También fue ejemplar lo que ocurrió el pasado 1 de diciembre en Almansa y el masivo apoyo a la huelga del calzado. Y es que participar y organizarse a nivel local resulta determinante en democracia, pues es ahí donde las cosas suceden más cerca de nosotros y donde disfrutamos los logros colectivos de una manera más directa. En un mundo tan globalizado, muchas de las decisiones que nos afectan a todos se toman a miles de kilómetros de nosotros: por eso es fundamental que, como ciudadanos, cuidemos y fortalezcamos las redes de convivencia y apoyo mutuo que nos rodean, como las de los barrios, pueblos y ciudades: aldeas galas que resistan si el yugo de los imperios pretende volver a atarle las alas a la libertad.

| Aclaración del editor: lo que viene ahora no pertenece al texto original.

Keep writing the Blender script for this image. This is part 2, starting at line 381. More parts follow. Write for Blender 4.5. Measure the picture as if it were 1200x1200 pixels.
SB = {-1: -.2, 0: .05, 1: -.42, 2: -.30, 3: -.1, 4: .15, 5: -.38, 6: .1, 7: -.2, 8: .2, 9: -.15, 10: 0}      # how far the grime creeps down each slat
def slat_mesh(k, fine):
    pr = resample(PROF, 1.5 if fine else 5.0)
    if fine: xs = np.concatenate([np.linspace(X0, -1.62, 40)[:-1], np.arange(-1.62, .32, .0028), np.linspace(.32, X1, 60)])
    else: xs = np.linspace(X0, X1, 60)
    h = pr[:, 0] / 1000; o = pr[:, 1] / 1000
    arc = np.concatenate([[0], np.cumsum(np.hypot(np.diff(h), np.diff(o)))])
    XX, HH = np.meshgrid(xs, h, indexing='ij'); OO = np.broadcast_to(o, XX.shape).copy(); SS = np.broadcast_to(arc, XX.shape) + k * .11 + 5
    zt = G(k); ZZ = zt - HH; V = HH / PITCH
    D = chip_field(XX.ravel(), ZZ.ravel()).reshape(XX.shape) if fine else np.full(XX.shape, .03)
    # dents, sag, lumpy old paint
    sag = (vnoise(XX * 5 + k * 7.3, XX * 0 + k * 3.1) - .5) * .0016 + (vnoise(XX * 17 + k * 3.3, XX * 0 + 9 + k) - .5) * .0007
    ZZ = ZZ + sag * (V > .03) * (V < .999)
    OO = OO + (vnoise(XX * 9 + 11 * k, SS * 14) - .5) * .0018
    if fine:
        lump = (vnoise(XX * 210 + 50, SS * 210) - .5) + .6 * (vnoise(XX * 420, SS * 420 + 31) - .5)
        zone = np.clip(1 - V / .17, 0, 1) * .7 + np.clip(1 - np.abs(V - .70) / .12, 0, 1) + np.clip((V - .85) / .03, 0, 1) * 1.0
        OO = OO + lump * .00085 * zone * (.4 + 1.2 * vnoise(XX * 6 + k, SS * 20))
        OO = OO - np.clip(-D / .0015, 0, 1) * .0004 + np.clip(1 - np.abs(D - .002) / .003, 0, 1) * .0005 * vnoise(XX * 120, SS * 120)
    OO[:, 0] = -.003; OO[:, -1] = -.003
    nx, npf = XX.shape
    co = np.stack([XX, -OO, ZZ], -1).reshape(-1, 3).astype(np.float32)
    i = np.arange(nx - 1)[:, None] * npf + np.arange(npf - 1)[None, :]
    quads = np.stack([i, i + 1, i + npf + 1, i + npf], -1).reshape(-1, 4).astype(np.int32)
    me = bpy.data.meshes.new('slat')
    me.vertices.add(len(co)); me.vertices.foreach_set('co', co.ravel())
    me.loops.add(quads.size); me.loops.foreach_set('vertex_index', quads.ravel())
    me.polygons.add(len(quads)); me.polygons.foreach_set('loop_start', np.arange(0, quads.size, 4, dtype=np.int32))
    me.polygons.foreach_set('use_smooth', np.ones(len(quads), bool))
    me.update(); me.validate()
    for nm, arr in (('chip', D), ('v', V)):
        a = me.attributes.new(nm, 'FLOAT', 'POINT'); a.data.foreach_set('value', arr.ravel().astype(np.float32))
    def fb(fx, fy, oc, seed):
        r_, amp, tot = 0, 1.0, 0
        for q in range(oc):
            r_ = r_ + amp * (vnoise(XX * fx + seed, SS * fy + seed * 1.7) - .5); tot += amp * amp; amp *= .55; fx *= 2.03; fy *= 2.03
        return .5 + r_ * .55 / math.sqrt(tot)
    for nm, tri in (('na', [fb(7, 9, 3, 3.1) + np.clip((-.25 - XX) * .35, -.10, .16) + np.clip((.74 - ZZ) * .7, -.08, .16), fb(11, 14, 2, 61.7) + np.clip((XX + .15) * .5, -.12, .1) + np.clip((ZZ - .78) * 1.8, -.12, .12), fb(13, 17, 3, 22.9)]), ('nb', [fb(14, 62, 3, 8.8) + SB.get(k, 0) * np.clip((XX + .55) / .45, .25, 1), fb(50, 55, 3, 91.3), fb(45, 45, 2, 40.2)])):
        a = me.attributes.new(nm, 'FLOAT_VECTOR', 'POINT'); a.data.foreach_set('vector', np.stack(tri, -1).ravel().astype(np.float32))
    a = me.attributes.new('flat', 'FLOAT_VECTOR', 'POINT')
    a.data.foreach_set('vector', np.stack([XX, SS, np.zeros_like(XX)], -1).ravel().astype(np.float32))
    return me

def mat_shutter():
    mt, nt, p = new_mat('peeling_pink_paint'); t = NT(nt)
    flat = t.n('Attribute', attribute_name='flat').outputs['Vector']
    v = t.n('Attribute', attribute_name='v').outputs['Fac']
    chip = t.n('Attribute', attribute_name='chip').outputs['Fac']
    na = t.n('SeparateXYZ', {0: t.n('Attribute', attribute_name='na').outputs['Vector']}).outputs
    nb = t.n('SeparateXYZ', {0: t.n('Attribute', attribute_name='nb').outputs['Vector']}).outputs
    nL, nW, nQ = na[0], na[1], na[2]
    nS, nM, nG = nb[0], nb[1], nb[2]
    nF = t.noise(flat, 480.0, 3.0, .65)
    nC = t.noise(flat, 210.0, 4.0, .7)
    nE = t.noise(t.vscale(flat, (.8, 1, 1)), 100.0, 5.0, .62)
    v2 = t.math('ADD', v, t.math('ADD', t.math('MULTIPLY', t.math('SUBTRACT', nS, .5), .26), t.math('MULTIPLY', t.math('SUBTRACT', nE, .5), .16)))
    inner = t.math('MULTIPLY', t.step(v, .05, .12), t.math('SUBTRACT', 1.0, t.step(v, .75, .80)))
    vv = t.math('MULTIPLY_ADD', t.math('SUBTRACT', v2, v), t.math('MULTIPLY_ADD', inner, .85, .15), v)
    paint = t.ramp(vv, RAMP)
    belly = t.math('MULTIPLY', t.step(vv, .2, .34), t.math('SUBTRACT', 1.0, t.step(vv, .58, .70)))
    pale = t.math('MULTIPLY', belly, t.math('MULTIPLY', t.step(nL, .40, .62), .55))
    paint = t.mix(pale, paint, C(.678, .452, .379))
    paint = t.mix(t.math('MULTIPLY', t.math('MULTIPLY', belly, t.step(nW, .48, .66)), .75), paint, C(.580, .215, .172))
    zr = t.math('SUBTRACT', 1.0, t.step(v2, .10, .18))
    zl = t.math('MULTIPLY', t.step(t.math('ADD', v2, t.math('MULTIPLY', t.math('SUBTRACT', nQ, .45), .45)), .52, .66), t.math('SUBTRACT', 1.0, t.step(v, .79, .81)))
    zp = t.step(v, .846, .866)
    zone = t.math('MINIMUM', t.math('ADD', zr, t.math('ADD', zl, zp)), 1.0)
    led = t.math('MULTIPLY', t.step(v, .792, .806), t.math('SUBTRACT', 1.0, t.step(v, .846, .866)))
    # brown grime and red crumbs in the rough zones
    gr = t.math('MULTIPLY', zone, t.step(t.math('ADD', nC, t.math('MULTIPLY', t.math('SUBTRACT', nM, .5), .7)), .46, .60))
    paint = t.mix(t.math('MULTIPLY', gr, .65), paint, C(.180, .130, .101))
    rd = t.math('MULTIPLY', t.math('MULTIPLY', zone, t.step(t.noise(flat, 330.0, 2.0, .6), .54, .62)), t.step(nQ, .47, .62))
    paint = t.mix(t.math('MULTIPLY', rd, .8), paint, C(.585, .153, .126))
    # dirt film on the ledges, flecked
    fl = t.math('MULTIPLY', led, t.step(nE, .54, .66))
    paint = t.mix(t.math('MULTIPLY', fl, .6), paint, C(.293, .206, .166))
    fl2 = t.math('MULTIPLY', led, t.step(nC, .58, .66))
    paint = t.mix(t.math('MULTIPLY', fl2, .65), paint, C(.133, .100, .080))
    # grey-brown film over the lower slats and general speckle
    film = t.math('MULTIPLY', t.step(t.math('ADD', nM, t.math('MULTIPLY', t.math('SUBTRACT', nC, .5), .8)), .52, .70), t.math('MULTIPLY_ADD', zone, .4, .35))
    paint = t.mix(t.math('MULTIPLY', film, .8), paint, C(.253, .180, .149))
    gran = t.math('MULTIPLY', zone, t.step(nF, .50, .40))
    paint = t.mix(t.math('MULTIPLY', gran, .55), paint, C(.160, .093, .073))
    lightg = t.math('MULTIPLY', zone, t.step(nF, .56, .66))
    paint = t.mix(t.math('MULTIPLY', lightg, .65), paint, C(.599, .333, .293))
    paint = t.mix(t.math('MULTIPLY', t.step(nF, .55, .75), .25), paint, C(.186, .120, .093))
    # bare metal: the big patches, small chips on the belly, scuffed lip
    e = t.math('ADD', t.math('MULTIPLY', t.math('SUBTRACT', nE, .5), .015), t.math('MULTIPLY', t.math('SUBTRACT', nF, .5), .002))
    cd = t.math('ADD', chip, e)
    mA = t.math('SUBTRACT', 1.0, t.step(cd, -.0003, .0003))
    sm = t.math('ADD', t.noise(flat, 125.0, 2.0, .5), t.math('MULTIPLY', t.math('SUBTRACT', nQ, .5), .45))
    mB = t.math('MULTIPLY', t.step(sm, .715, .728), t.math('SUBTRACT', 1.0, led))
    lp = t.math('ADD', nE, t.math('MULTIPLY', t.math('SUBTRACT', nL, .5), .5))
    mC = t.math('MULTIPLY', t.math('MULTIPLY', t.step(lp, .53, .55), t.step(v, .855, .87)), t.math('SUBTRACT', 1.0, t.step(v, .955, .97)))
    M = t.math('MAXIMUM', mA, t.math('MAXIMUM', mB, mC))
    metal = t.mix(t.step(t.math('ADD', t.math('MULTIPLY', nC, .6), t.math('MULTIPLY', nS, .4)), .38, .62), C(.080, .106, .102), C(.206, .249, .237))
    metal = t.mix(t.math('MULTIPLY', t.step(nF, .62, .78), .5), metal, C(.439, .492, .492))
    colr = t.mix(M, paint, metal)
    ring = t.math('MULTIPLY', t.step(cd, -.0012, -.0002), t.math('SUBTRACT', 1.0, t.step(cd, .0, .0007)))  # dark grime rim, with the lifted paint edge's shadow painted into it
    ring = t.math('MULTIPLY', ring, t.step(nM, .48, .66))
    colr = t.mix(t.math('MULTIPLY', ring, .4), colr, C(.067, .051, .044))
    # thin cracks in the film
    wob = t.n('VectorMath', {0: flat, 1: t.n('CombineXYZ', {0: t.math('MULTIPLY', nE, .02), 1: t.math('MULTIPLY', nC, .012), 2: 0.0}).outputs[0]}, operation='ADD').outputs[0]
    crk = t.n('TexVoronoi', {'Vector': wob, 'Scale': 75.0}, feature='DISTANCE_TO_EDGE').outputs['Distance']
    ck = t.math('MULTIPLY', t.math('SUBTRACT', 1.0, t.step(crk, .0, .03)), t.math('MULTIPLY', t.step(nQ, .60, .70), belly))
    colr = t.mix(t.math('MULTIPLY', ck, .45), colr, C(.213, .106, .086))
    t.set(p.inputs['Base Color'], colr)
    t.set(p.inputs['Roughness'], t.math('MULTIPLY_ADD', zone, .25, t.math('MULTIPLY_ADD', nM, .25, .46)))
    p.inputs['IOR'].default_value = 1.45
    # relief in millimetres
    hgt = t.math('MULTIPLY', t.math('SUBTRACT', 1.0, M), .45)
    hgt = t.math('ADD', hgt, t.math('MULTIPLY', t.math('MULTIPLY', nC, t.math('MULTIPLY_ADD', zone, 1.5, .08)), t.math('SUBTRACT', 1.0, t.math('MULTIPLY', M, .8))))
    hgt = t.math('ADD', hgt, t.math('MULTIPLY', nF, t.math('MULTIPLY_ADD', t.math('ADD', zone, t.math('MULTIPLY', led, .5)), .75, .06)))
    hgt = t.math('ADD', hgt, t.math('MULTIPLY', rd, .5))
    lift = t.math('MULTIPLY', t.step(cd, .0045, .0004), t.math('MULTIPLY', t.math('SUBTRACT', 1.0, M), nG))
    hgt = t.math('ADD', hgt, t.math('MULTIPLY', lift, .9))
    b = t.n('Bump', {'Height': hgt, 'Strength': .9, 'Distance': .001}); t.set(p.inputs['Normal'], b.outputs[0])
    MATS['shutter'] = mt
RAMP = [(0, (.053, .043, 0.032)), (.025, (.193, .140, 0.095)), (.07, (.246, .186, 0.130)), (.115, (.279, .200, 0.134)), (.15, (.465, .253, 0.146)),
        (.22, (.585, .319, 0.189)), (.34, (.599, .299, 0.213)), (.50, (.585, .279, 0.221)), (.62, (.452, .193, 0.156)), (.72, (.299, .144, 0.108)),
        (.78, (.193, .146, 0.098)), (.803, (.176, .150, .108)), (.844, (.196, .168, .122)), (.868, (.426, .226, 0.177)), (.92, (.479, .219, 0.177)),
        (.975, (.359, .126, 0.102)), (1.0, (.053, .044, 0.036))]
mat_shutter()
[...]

Sí, estamos en año electoral. Y es importante que el día 28 de mayo nos preocupemos por quién gobierna nuestro municipio o región, por si sus ideas y políticas nos convienen o perjudican como individuos y como sociedad; también a final de año cuando decidamos el próximo Gobierno. Pero creer que la democracia se acaba ahí, que todo termina con el voto en la urna, es un error que nos está pasando factura. Si no nos hacemos responsables de nuestro voto al día siguiente de las elecciones, la clase política hará con él lo que quiera —como ya ocurre—, dejará de tener valor y, antes o después, alguien se creerá con el derecho a decidir por nosotros. No es sólo en las elecciones donde está en juego la democracia, como algunos políticos interesados nos hacen creer: la democracia nos la jugamos cada día en nuestras casas, calles, escuelas o lugares de trabajo; cuando hablamos, escuchamos, respetamos y compartimos con quienes tenemos al lado, y cuando juntos defendemos que tenemos derecho a vivir una vida digna, libre y en paz.